In deze zaak, behandeld door het Gerecht in Eerste Aanleg van Aruba, is op 27 oktober 2015 een beschikking gegeven met betrekking tot een verzoek tot wijziging van de voornamen van een minderjarige. De verzoekers, de moeder en de vader, beiden wonende in Aruba, hebben in persoon geprocedeerd. De minderjarige is geboren op [datum] 2014 in [land] en heeft bij zijn geboorte de voornamen '[voornamen]' gekregen. De vader heeft de minderjarige erkend in 2015, en de moeder oefent het gezag over de minderjarige alleen uit.
Het verzoek tot voornaamswijziging is ingediend op 18 juni 2015 en is gebaseerd op artikel 1:4 lid 4 van het Burgerlijk Wetboek van Aruba (BWA). De verzoekers hebben aangevoerd dat zij vóór de geboorte van de minderjarige met elkaar hebben afgesproken dat hun zoon de voornamen '[nieuwe voornamen]' zou krijgen. Na de geboorte heeft de moeder, in een emotionele reactie, andere voornamen opgegeven. De verzoekers, die inmiddels weer samenwonen, stellen dat hun zoon '[nieuwe voornaam]' wordt genoemd en dat hij op deze naam reageert.
Het gerecht heeft overwogen dat voornamen essentieel zijn voor de identificatie van personen binnen hun familie en in de maatschappij. De verzoekers hebben voldoende aannemelijk gemaakt dat de wijziging van de voornamen belangrijk is voor de identiteit van hun zoon. Het gerecht heeft vastgesteld dat de door verzoekers gewenste voornamen niet ongepast zijn en niet overeenkomen met een bestaande geslachtsnaam. Gezien de omstandigheden en de vastberadenheid van de verzoekers, heeft het gerecht besloten het verzoek tot wijziging van de voornamen toe te wijzen.

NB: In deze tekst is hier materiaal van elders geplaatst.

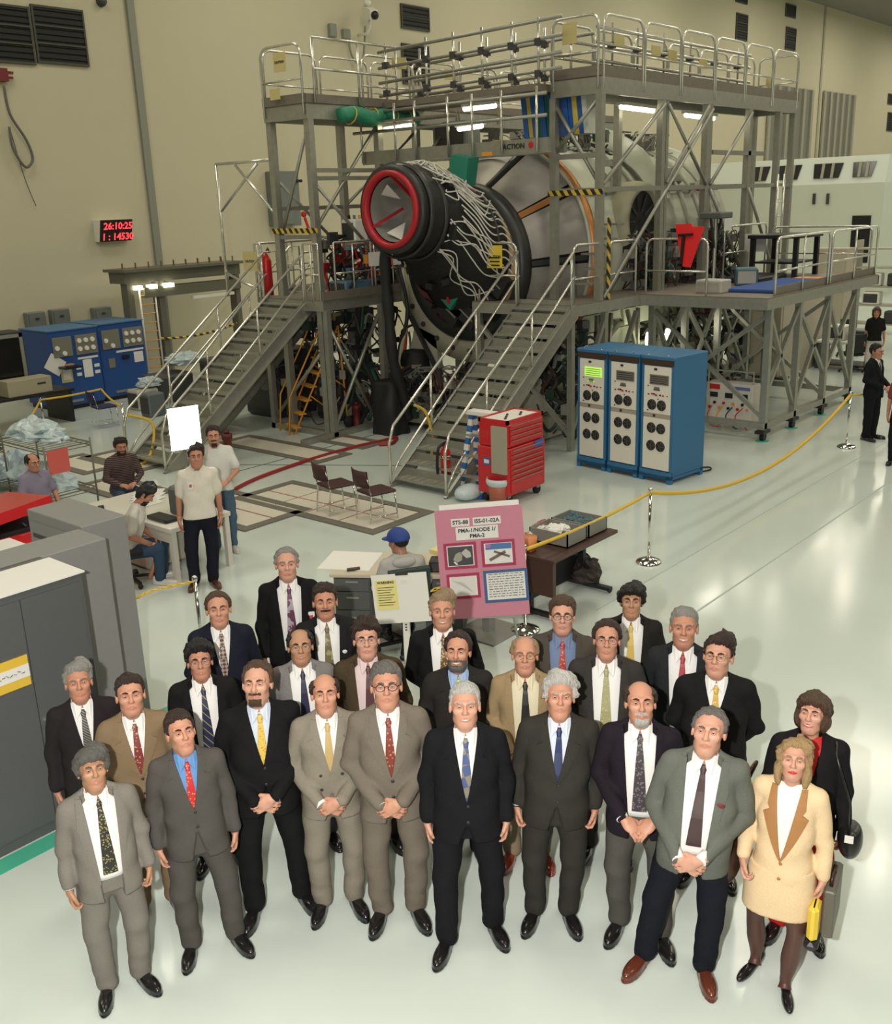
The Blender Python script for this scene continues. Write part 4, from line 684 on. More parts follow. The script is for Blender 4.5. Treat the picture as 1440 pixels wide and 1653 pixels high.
# --- tall blue cabinets against the wall
gm = mat('gauge_panel', (.20, .19, .15), .5)
for lab, x, y in (('tall blue cabinet with gauges and taped notes, left of two', -6.05, 15.4), ('tall blue cabinet with gauges, right of two', -4.6, 15.6)):
    t = thing('gauge_cabinet', lab, 'cabinet', (x, y, 0), R_(-0)); W = 1.32; H = 1.94
    MB().box((0, 0, .1), (W, 1.4, H), .02).build('body', BLUEC, t); MB().box((.03, .05, 0), (W-.03, 1.3, .1)).build('plinth', BLACK, t); MB().box((-.01, -.02, H), (W+.01, 1.4, H+.03)).build('top_cover', mat('blue_light_edge', (.06, .16, .32), .5), t)
    for k, (x0, x1) in enumerate(((.08, .58), (.68, 1.26))):
        q = MB().box((x0, -.03, H-.62), (x1, 0, H-.14)).build('gauge_panel', gm, t)
        for j in range(6 if k else 2):
            gx = x0+.1+(j % 3)*.18; gz = H-.28-(j//3)*.2; MB().lathe([(.001, -.06), (.055, -.06), (.06, -.03)], (gx, 0, gz if k else H-.4-.14*j), 'y', 14).build('gauge', WHITE, q)
    MB().box((.7 if 'left' in lab else .45, -.012, H-.74), (1.25, 0, H-.69)).build('label_strip', PAPER, t)
    if 'left' in lab:
        MB().obox((.08, -.012, H-.78), ((1, 0, -.75), (.75, 0, 1), (0, 1, 0)), (.22, .2, .005)).build('taped_note', PAPER, t); MB().box((.2, -.014, H-1.25), (.5, -.004, H-.8)).build('taped_note', YSIGN, t); MB().box((.25, -.018, H-1.18), (.45, -.01, H-.88)).build('taped_note', PAPER, t); MB().box((.82, -.012, H-1.2), (1.06, 0, H-.76)).build('taped_note', PAPER, t)
        for q in range(4): MB().box((.62 if q < 2 else 1.12, -.012, H-.98-.16*(q % 2)), (.75 if q < 2 else 1.26, 0, H-.9-.16*(q % 2))).build('taped_note', PAPER, t)
        MB().box((.15, -.35, 1.05), (.6, 0, 1.1)).build('shelf', BLACK, t); MB().ball((.35, -.2, 1.13), (.14, .06, .04)).build('handset', mat('brown_tool', (.3, .16, .1), .5), t)
    else: MB().box((.95, -.012, H-1.05), (1.22, 0, H-.78)).build('taped_note', PAPER, t); MB().box((.2, -.012, H-1.1), (.38, 0, H-.86)).build('nameplate', gm, t); MB().box((.6, -.04, H-.92), (.8, 0, H-.82)).build('switch', BLACK, t)
    MB().box((.3, -.03, .18), (.7, 0, .24)).build('kick_handle', ALU, t)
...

In de beslissing is gelast dat de voornamen van de minderjarige worden gewijzigd in '[nieuwe voornamen]'. Tevens is bepaald dat de griffier niet eerder dan 7 december 2015 een afschrift van deze beschikking aan de ambtenaar van de burgerlijke stand zal doen toekomen. Deze beschikking is gegeven door mr. N.K. Engelbrecht, rechter in dit gerecht, ter terechtzitting van 27 oktober 2015.